Appiah’s assertion helps shed light on key aspect of honor — its “what,” respect, only works when coupled with a “who.” Yes, identity, as happens, plays a significant, three-pronged, role in honor.

The first way identity figures is within the honor world, “The class of people giving and taking of respect matters.” Then honor and one’s own identity have an interaction, typically along gendered lines. And, finally, honor influences shared identities, often through nationalism, which is exactly what happened when China abandoned footbinding at the end of the 19th century.

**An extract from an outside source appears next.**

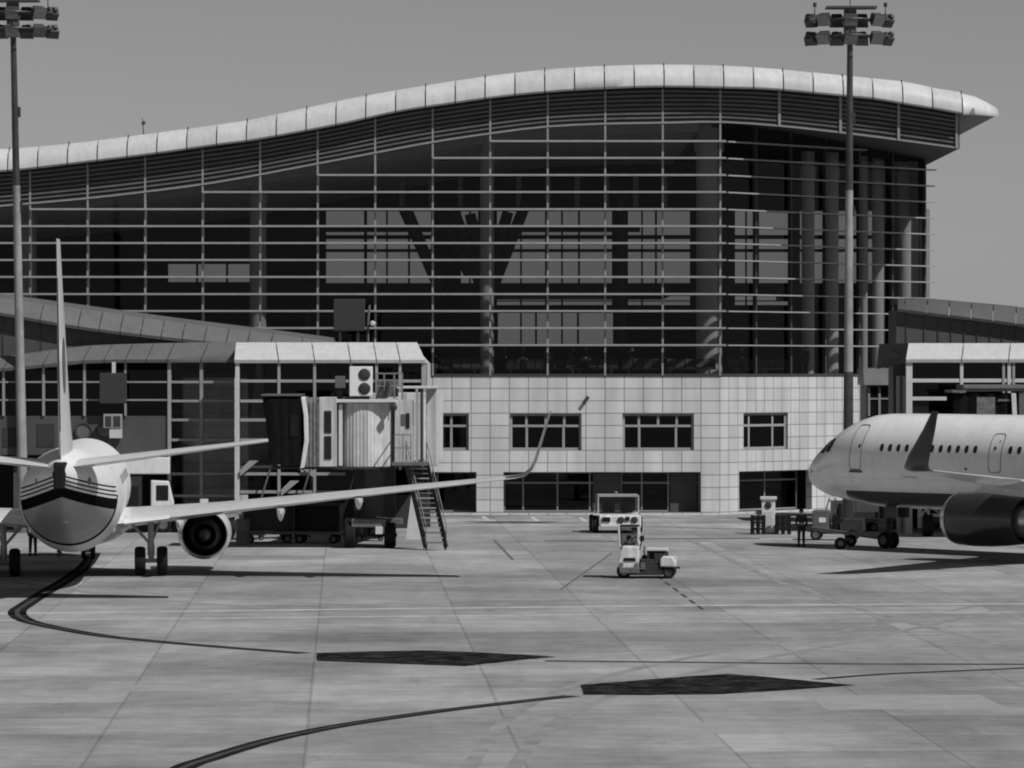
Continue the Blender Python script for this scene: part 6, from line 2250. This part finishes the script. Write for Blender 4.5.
def cart(label, px, py, w, rz, mt):
    g0 = gnd(px, py)
    t = thing('baggage_cart', label, 'baggage cart', (g0.x, g0.y, 0), R(rz), group='baggage carts below the left gate')
    m = MB(); m.box(-w / 2, w / 2, -.75, .75, .42, .56); m.build('deck', M_greysteel, t, bevel=0.02)
    m = MB(); m.box(-w / 2, -w / 2 + .06, -.74, .74, .56, 1.75); m.box(w / 2 - .06, w / 2, -.74, .74, .56, 1.75); m.box(-w / 2 + .06, w / 2 - .06, .68, .74, .56, 1.75); m.build('side_panel', mt, t)
    m = MB(); m.box(-w / 2 - .05, w / 2 + .05, -.8, .8, 1.75, 1.83); m.build('roof', mt, t, bevel=0.02)
    for x in (-w * .36, w * .36):
        for y in (-.62, .62):
            wheel(t, x, y, .21, .16, 'y', M_greysteel)
    m = MB(); m.bar((w / 2, 0, .42), (w / 2 + .8, 0, .3), .07, .07); m.build('drawbar', M_darksteel, t)
    return t
cart('dark covered baggage cart below the glazed node, nearest the left airliner engine', 268, 543, 2.4, 6, M_wallgrey)
cart('dark covered baggage cart between the other cart and the bridge wheels', 318, 543, 2.2, -4, M_darksteel)
g0 = gnd(243, 545)
ch = thing('wheel_chock_drum', 'pale grey drum standing beside the right engine of the left airliner', 'drum', (g0.x, g0.y, 0))
m = MB(); m.lathe([(0.0, 0), (.33, 0), (.35, .05), (.33, .1), (.33, .55), (.35, .6), (.33, .65), (.33, 1.1), (.35, 1.15), (.3, 1.2), (0.0, 1.2)], (0, 0, 0), 'z', 24); m.build('shell', M_greybox, ch, smooth=True)
m = MB(); m.tube((.12, -.05, 1.2), (.12, -.05, 1.25), .06); m.build('bung', M_darksteel, ch)
g0 = gnd(254, 541)
lb_ = thing('belt_loader', 'low belt loader with a pale sloping boom under the glazed node', 'belt loader', (g0.x - .3, g0.y + 3.0, 0), R(5))
m = MB(); m.box(-1.6, 2.2, -.7, .7, .4, .85); m.build('chassis', M_darksteel, lb_, bevel=0.04)
m = MB(); m.bar((-2.2, 0, .9), (2.4, 0, 1.7), .75, .18); bo = m.build('boom', M_frame, lb_)
m = MB(); m.bar((-2.15, 0, 1.04), (2.35, 0, 1.82), .6, .05); m.build('belt', M_black, bo)
for x in (-1.1, 1.6):
    for y in (-.65, .65):
        wheel(lb_, x, y, .32, .22, 'y', M_greysteel)

# odd equipment below the left gate
for (lab, px, py, w, h, mt, rz) in (('squat dark generator box under the glazed node, left of the two baggage carts', 252, 540, 1.2, 1.0, M_darksteel, 8),
                                    ('small pale tool trolley between the baggage carts below the left gate', 293, 538, .7, .9, M_frame, -12),
                                    ('grey equipment trolley behind the bridge wheels below the corrugated cab', 372, 541, 1.1, 1.1, M_greybox, 5)):
    g0 = gnd(px, py)
    t = thing('equipment_trolley', lab, 'trolley', (g0.x, g0.y, 0), R(rz))
    m = MB(); m.box(-w / 2, w / 2, -.4, .4, .22, .22 + h); hb = m.build('cabinet', mt, t, bevel=0.03)
    m = MB(); m.box(-w * .3, w * .3, -.42, -.402, .35, .22 + h * .8); m.build('door_panel', M_black, hb)
    m = MB(); m.tube((-w / 2 + .05, .4, .3), (-w / 2 - .1, .55, 1.25), .025); m.tube((w / 2 - .05, .4, .3), (w / 2 + .1, .55, 1.25), .025); m.tube((-w / 2 - .1, .55, 1.25), (w / 2 + .1, .55, 1.25), .025); m.build('handle', M_steel, t)
    for x in (-w * .36, w * .36):
        for y in (-.3, .3):
            wheel(t, x, y, .12, .08, 'y', M_greysteel)
# ------------------------------------------------------------------ light, sky, camera
SUN = Vector((0.535, -0.45, 0.80)).normalized()
elev = math.asin(SUN.z)
az = math.atan2(SUN.x, SUN.y)          # clockwise from +Y
world = bpy.data.worlds.new('World')
scene.world = world
world.use_nodes = True
nt = world.node_tree
nt.nodes.clear()
wo = nt.nodes.new('ShaderNodeOutputWorld')
bg = nt.nodes.new('ShaderNodeBackground')
sky = nt.nodes.new('ShaderNodeTexSky')
sky.sky_type = 'NISHITA'
sky.sun_disc = False
sky.sun_elevation = elev
sky.sun_rotation = az
sky.altitude = 2000
sky.air_density = 2.4
sky.dust_density = 1.2
sky.ozone_density = 1.0
sepc = nt.nodes.new('ShaderNodeSeparateColor')      # black and white film behind a red filter
nt.links.new(sky.outputs['Color'], sepc.inputs['Color'])
cmb = nt.nodes.new('ShaderNodeCombineColor')
for k in range(3):
    nt.links.new(sepc.outputs['Red'], cmb.inputs[k])
nt.links.new(cmb.outputs['Color'], bg.inputs['Color'])
bg.inputs['Strength'].default_value = 0.05
nt.links.new(bg.outputs['Background'], wo.inputs['Surface'])

sl = bpy.data.lights.new('sun', 'SUN')
sl.energy = 5.0
sl.angle = R(0.5)
sl.color = (1.0, 1.0, 1.0)
so = bpy.data.objects.new('sun', sl)
COL.objects.link(so)
so.rotation_euler = SUN.to_track_quat('Z', 'Y').to_euler()
so.location = (60, -40, 80)

cam = bpy.data.cameras.new('camera')
cam.sensor_width = 36.0
cam.lens = F / 1024.0 * 36.0
cam.clip_start = 1.0
cam.clip_end = 6000.0
co = bpy.data.objects.new('camera', cam)
COL.objects.link(co)
co.location = (0, 0, CH)
co.rotation_euler = (PI / 2 - math.atan((384.0 - HZ) / F), 0, 0)
scene.camera = co

scene.render.engine = 'CYCLES'
scene.cycles.pixel_filter_type = 'BLACKMAN_HARRIS'
scene.cycles.filter_width = 2.0
scene.cycles.max_bounces = 8
scene.cycles.transparent_max_bounces = 16
scene.render.resolution_x = 1024
scene.render.resolution_y = 768
vs_ = scene.view_settings
vs_.view_transform = 'Standard'
vs_.look = 'None'
vs_.exposure = -0.40
vs_.gamma = 1.0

Though there were already laws prohibiting footbinding and a vocal movement against the practice, for centuries considered “honorable” among the elite, it wasn’t until China began interacting with more industrialized states that the nation as a whole was forced to either defend or discard this honor. They chose the latter.

“The national honor of China was something all Chinese could participate in,” Appiah told me. “Since they came to see footbinding as a source of national dishonor, they had a shared concern to get rid of that dishonor, and that meant giving up footbinding.”

Laws and activism alone don’t work; minds, and a collective sense of honor, must be channelled in new directions. The press can play a significant role in raising awareness, and sometimes shame, to help dismantle “dishonorable” actions. The state, too, helps. In order for honor to flow toward a more righteous end, there must be a shared level of respect, the aforementioned honor world’s must be expanded. And it’s here that Glenn Beck’s “honor” goes awry.

Appiah agrees with Beck: the United States needs to restore its honor. The professor, however, has an entirely different rationale. “I find myself with Glenn Beck that the United States has honor that it needs to recover, and disagreeing with him about what the sources of dishonor are.” insists Appiah. “We have honor to recover of what we did at Abu Ghraib, from what we’re still doing in Guantanamo, and from what we’re doing in our prison’s everyday.” But Beck’s tactics go over honor’s head. They’re far too blunt and off-putting to truly succeed, argues Appiah.

“One of the troubles with the version that Glenn Beck goes in for, is that it misses the subtleties,” he said. “The whole ‘shame on you’… when you get to the point that you’re saying that, your relationship with the person you’re speaking has often degenerated to the point where your attitudes are not going to help.”Beck’s rally, not surprisingly, has sparked a counter protest, led by Jon Stewart and Stephen Colbert, called “Rally to Restore Sanity,” which, amusing as it may be, does nothing to help create the dialogue needed to save America’s honor.

At the end of his book, Professor Appiah discusses Ian Fishback, the Army Captain who blew the whistle on Abu Ghraib abuses. Though Fishback could have fallen in line and kept his mouth shut, he instead chose the honorable route, because, as Appiah writes, “He understands that honor means caring not just about being esteemed but about being worthy of esteem.”

If people want to use honor to achieve moral and political ends, they have to use it well, not just wield it willy-nilly. To motivate honor, you have to be honorable yourself. And, sadly, too many of those who speak of this concept get it twisted.